La création de nouveaux mots joue un rôle déterminant. Quand le lexique fait défaut pour exprimer une idée ou une réalité étrangère à la culture créole, les écrivains inventent : forger des néologismes, tordre la syntaxe, ouvrir la langue à d’autres influences, voilà leur méthode. Ce travail s’observe dans la traduction des classiques : pour rendre « L’Étranger » de Camus sous le titre « Moun-Andéwò a » ou « Un cœur simple » de Flaubert en « An tjè san ganm », il a fallu repenser chaque phrase, chaque mot, chaque sonorité.
Ces pratiques s’illustrent à travers plusieurs exemples notables :
- Raphaël Confiant construit ses textes en passant du créole au français, révélant le métissage linguistique.
- Les éditeurs Caraïbéditions et Orphie facilitent la diffusion de ces œuvres où se mêlent plusieurs langues.
- La créativité lexicale renouvelle en profondeur la littérature antillaise.

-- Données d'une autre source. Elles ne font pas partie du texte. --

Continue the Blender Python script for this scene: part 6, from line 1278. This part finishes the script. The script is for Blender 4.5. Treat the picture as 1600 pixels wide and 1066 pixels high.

Cette impulsion donne naissance à une littérature antillaise profondément diverse, ancrée dans l’échange et la transformation. Le créole martiniquais, sans cesse enrichi, s’affirme comme un territoire d’écriture à part entière. Il suffit d’ouvrir l’un de ces romans pour entendre battre le cœur d’une langue qui ne cesse de se réinventer.